Is overpopulation the problem?

May 30, 2009
Issue 

Scientific agreement on the need for drastic action to combat climate change has prompted the search for ways to ease humanity's increasing burden on the planet, including consideration of population growth and consumption habits.

The human population has greatly increased over the last 200 years, from 1 billion at the beginning of the 19th century to almost 6.8 billion today. Given that massive environmental damage has increased in the same period, it's easy to see how the population "explosion" could be blamed.

In this context, some environmentalists say population control is the answer to our woes. Their "solutions" range from benign to inhumane, from encouraging the use of contraceptives and family planning, to forced sterilisation and hailing AIDS as a beneficent mechanism for population control.

These often racist "solutions" are inevitably aimed at the peoples of Third World, where famine, and land and water degradation, are rife. However, China's one-child policy did not prevent massive environmental degradation in that country, and the current declining global birth rate has not reduced the rate of damage to the planet.

Birth rates fall as general living standards and women's economic independence and control over their reproduction rise.

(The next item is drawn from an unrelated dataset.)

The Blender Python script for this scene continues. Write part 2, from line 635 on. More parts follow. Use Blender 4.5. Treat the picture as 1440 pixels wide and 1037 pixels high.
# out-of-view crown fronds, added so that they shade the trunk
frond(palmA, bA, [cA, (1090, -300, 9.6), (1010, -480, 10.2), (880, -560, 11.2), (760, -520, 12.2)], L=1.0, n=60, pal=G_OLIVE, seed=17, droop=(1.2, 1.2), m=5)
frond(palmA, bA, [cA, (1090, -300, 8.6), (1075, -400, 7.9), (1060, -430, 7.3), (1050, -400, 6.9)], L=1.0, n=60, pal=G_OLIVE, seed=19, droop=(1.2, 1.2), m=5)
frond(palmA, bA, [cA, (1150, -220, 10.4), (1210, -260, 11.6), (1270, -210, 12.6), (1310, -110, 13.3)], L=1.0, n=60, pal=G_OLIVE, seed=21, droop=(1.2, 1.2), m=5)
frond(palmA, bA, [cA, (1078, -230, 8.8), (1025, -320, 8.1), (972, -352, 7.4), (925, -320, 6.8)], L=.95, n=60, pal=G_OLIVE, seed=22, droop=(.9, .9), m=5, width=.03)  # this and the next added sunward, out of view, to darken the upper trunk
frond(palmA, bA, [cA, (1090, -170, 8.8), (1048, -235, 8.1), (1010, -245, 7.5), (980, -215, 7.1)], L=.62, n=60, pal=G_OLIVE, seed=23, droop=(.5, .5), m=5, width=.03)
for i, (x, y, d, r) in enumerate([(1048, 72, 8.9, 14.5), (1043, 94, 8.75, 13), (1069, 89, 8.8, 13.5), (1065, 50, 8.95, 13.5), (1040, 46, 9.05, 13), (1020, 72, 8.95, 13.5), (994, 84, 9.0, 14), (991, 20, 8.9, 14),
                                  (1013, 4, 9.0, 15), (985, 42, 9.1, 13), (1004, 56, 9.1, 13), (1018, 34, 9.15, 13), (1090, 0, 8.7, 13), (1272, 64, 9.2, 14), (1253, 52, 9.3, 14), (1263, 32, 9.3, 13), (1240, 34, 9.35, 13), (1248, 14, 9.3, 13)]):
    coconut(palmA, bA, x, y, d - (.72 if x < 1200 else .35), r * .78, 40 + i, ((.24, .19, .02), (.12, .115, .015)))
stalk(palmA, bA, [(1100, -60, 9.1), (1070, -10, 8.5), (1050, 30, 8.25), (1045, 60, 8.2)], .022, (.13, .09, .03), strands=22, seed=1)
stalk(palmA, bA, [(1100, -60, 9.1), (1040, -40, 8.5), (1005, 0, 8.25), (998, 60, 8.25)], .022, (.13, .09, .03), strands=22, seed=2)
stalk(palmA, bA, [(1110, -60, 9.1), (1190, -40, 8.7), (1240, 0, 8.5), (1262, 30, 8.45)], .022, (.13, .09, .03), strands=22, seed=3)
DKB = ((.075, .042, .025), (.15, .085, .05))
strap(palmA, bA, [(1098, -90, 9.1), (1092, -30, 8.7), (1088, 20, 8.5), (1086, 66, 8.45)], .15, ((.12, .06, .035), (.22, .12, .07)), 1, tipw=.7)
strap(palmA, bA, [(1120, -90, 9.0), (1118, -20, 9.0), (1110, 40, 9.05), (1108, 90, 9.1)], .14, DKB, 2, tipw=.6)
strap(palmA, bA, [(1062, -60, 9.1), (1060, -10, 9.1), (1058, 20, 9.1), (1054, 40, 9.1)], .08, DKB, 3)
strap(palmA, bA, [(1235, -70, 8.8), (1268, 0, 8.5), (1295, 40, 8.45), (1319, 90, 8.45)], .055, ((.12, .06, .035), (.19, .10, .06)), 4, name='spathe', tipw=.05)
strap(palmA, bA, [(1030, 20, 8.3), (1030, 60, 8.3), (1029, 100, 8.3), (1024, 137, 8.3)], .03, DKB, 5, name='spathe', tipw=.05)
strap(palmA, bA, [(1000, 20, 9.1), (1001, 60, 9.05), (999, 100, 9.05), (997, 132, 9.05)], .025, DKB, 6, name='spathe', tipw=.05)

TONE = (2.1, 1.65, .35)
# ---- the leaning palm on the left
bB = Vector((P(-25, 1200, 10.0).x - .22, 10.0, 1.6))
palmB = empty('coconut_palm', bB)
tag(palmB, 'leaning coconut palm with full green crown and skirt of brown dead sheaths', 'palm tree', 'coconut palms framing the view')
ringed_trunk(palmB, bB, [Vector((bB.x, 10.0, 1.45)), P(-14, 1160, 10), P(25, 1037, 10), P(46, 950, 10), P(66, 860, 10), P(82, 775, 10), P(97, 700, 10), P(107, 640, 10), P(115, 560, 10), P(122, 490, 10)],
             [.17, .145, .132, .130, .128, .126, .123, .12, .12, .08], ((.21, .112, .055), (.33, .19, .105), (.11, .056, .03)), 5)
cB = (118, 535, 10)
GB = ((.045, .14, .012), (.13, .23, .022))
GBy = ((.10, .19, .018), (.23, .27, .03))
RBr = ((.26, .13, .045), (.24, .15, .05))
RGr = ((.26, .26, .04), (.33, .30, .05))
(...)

To further reduce the global birth rate, the cancellation of all Third World debt and a massive injection of resources into Third World countries to enable the development of sustainable agriculture and industry, and women's emancipation, is necessary.

Overconsumption is another popular theory. It asserts that the West must decrease its consumption, although how this can be squared with the functioning of the capitalist market is questionable.

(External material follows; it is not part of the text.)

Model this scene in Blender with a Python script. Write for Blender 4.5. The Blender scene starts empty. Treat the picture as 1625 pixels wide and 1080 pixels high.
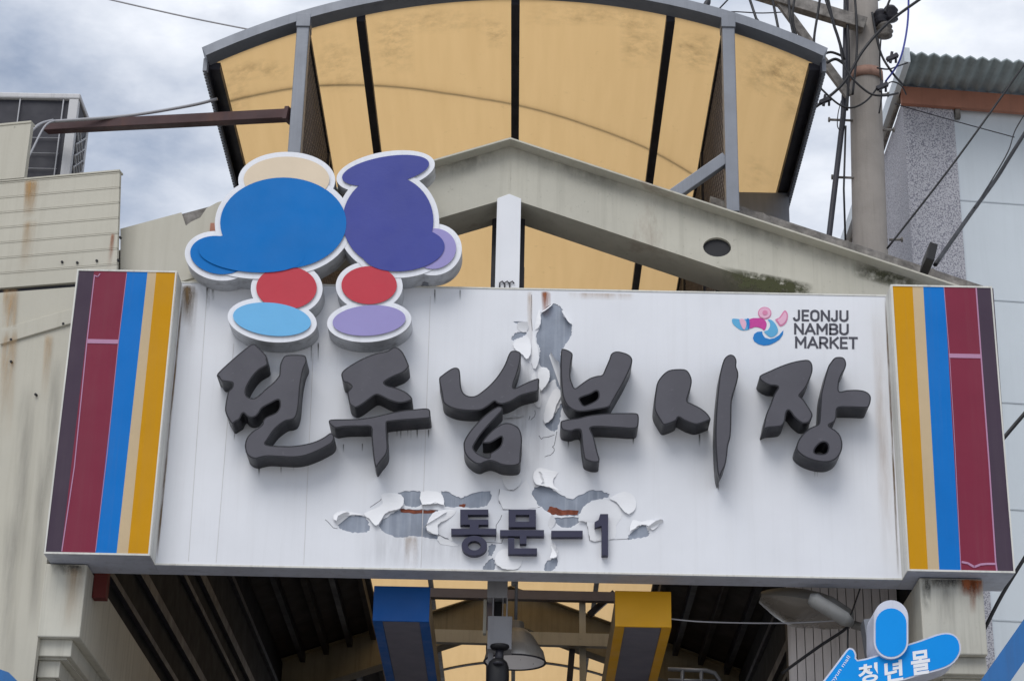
import bpy, math, random
from mathutils import Vector
from mathutils.geometry import tessellate_polygon
random.seed(7)
rad = math.radians
scene = bpy.context.scene
col = scene.collection

# ------------------------------------------------------------------ camera
F_PX, W_PX, H_PX = 3232.15, 1625.0, 1080.0
PITCH, YAW, ROLL = rad(23.6345), rad(-0.5024), rad(1.2990)
CAM = Vector((0.0, -12.5, 1.6))
fw = Vector((math.sin(YAW)*math.cos(PITCH), math.cos(YAW)*math.cos(PITCH), math.sin(PITCH)))
rt0 = Vector((math.cos(YAW), -math.sin(YAW), 0)); up0 = rt0.cross(fw)
rt = math.cos(ROLL)*rt0 + math.sin(ROLL)*up0
up = -math.sin(ROLL)*rt0 + math.cos(ROLL)*up0
cd = bpy.data.cameras.new('camera'); cam = bpy.data.objects.new('camera', cd); col.objects.link(cam)
cd.sensor_fit = 'HORIZONTAL'; cd.sensor_width = 36.0; cd.lens = 36.0*F_PX/W_PX
cd.clip_start = 0.1; cd.clip_end = 3000
from mathutils import Matrix
m3 = Matrix((rt, up, -fw)).transposed()
cam.matrix_world = Matrix.Translation(CAM) @ m3.to_4x4()
scene.camera = cam

# ------------------------------------------------------------------ world and sun
wd = bpy.data.worlds.new('World'); scene.world = wd; wd.use_nodes = True
nt = wd.node_tree; nt.nodes.clear(); N = nt.nodes.new; L = nt.links.new
SUN_EL, SUN_AZ = rad(52), rad(200)          # azimuth clockwise from +Y: behind the camera
sky = N('ShaderNodeTexSky'); sky.sky_type = 'NISHITA'; sky.sun_disc = False
sky.sun_elevation = SUN_EL; sky.sun_rotation = SUN_AZ; sky.dust_density = 2.5; sky.air_density = 1.0
tc = N('ShaderNodeTexCoord'); mp = N('ShaderNodeMapping'); mp.inputs['Scale'].default_value = (1, 1, 2.0)
mp.inputs['Location'].default_value = (3.1, 0.4, 1.7)
n1 = N('ShaderNodeTexNoise'); n1.inputs['Scale'].default_value = 4.2; n1.inputs['Detail'].default_value = 9; n1.inputs['Roughness'].default_value = 0.56
n2 = N('ShaderNodeTexNoise'); n2.inputs['Scale'].default_value = 5.0; n2.inputs['Detail'].default_value = 7; n2.inputs['Roughness'].default_value = 0.57
L(tc.outputs['Generated'], mp.inputs['Vector']); L(mp.outputs[0], n1.inputs['Vector']); L(mp.outputs[0], n2.inputs['Vector'])
rmp = N('ShaderNodeValToRGB'); rmp.color_ramp.elements[0].position = 0.36; rmp.color_ramp.elements[1].position = 0.64
rmp.color_ramp.elements[0].color = (3.1, 3.75, 5.0, 1); rmp.color_ramp.elements[1].color = (8.8, 9.1, 9.7, 1)
L(n2.outputs['Fac'], rmp.inputs['Fac'])
cov = N('ShaderNodeMapRange'); cov.inputs['From Min'].default_value = 0.33; cov.inputs['From Max'].default_value = 0.47
cov.inputs['To Min'].default_value = 0.55; cov.inputs['To Max'].default_value = 1.0
L(n1.outputs['Fac'], cov.inputs['Value'])
mx = N('ShaderNodeMix'); mx.data_type = 'RGBA'
L(cov.outputs[0], mx.inputs['Factor']); L(sky.outputs[0], mx.inputs[6]); L(rmp.outputs[0], mx.inputs[7])
bg = N('ShaderNodeBackground'); bg.inputs['Strength'].default_value = 0.085; L(mx.outputs[2], bg.inputs['Color'])
wo = N('ShaderNodeOutputWorld'); L(bg.outputs[0], wo.inputs['Surface'])
sd = bpy.data.lights.new('sun', 'SUN'); sd.energy = 1.3; sd.angle = rad(38); sd.color = (1, 0.975, 0.94)
so = bpy.data.objects.new('sun', sd); col.objects.link(so)
sdir = Vector((math.sin(SUN_AZ)*math.cos(SUN_EL), math.cos(SUN_AZ)*math.cos(SUN_EL), math.sin(SUN_EL)))
so.rotation_euler = sdir.to_track_quat('Z', 'Y').to_euler(); so.location = (0, -10, 30)
scene.view_settings.view_transform = 'Standard'; scene.view_settings.look = 'None'
scene.view_settings.exposure = 0.42; scene.view_settings.gamma = 1.0

# ------------------------------------------------------------------ helpers
def at(u, v, Y):
    """point of the plane y = Y that lies on the sight line of photograph pixel (u, v)"""
    d = (u-W_PX/2)*rt - (v-H_PX/2)*up + F_PX*fw
    return CAM + d*((Y-CAM.y)/d.y)
def atz(u, v, Z):
    d = (u-W_PX/2)*rt - (v-H_PX/2)*up + F_PX*fw
    return CAM + d*((Z-CAM.z)/d.z)
def px(pts, Y):
    out = []
    for u, v in pts:
        p = at(u, v, Y); out.append((p.x, p.z))
    return out
def zc_(pts, ox, oy, s):                       # crop coordinates to photograph pixels
    return [(ox+a/s, oy+b/s) for a, b in pts]
def smooth_loop(pts, n=3):
    out = []; k = len(pts)
    for i in range(k):
        p0, p1, p2, p3 = pts[i-1], pts[i], pts[(i+1) % k], pts[(i+2) % k]
        for j in range(n):
            t = j/n
            out.append(tuple(0.5*(2*p1[c]+(p2[c]-p0[c])*t+(2*p0[c]-5*p1[c]+4*p2[c]-p3[c])*t*t+(3*p1[c]-p0[c]-3*p2[c]+p3[c])*t**3) for c in (0, 1)))
    return out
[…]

The world needs direct and immediate climate action. Relying on market forces to decide whether companies produce Holden Commodores or Toyota Prius won't solve the crisis any time soon.

In any case, consumption is not a matter of "free" choice, but of choices between goods that capitalist industry presents to us. What is needed is a fundamental change on the production side, whereby the commodities and services available to the consumer are sustainable.

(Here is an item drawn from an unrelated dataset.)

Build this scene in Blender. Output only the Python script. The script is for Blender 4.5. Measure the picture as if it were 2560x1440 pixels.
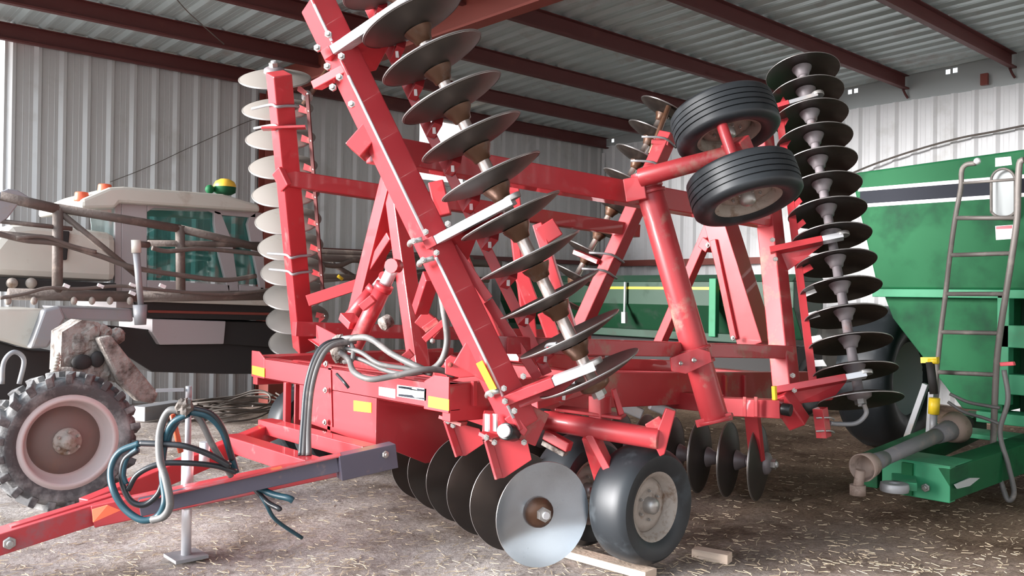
import bpy, math, random
from mathutils import Vector, Matrix
random.seed(7)
for o in list(bpy.data.objects): bpy.data.objects.remove(o)
SC = bpy.context.scene
COL = SC.collection
V = Vector
# ------------------------------------------------------------------ camera
# world: +X runs along the building (a), +Y runs to the back wall (b), Z up
FPX, H = 2180.0, 1.65
YAW = math.radians(47.95)
F0 = V((math.cos(YAW), math.sin(YAW), 0)); R0 = V((math.sin(YAW), -math.cos(YAW), 0)); U0 = V((0, 0, 1))
PITCH, ROLL = 0.0055, 0.0138
f1 = (F0*math.cos(PITCH) + U0*math.sin(PITCH)).normalized()
u1 = R0.cross(f1).normalized()
rc = (R0*math.cos(ROLL) + u1*math.sin(ROLL)).normalized()
uc = (u1*math.cos(ROLL) - R0*math.sin(ROLL)).normalized()
CAM = V((0, 0, H))
cd = bpy.data.cameras.new('camera'); cam = bpy.data.objects.new('camera', cd); COL.objects.link(cam)
cd.sensor_width = 36; cd.lens = 36*FPX/2560; cd.clip_end = 300
cam.matrix_world = Matrix((( rc.x, uc.x, -f1.x, CAM.x), (rc.y, uc.y, -f1.y, CAM.y), (rc.z, uc.z, -f1.z, CAM.z), (0, 0, 0, 1)))
SC.camera = cam
# ------------------------------------------------------------------ light
w = bpy.data.worlds.new('world'); SC.world = w; w.use_nodes = True
nt = w.node_tree; nt.nodes.clear()
bg = nt.nodes.new('ShaderNodeBackground'); out = nt.nodes.new('ShaderNodeOutputWorld')
tc = nt.nodes.new('ShaderNodeTexCoord'); sx = nt.nodes.new('ShaderNodeSeparateXYZ'); cr = nt.nodes.new('ShaderNodeValToRGB')
nt.links.new(tc.outputs['Generated'], sx.inputs[0]); nt.links.new(sx.outputs['Z'], cr.inputs[0])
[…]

Further, many people in the world suffer from under-consumption: they don't have enough for a decent standard of living. The answer is not further impoverishment for more people, but democratically planned production to meet human needs in a sustainable and humane manner, not to make more profits.

It is less a question of how many people are living than how we are living that is leading to our doom. If 7 billion humans were to live in a society founded on sustainable practices, we would have much less deleterious impact on the environment.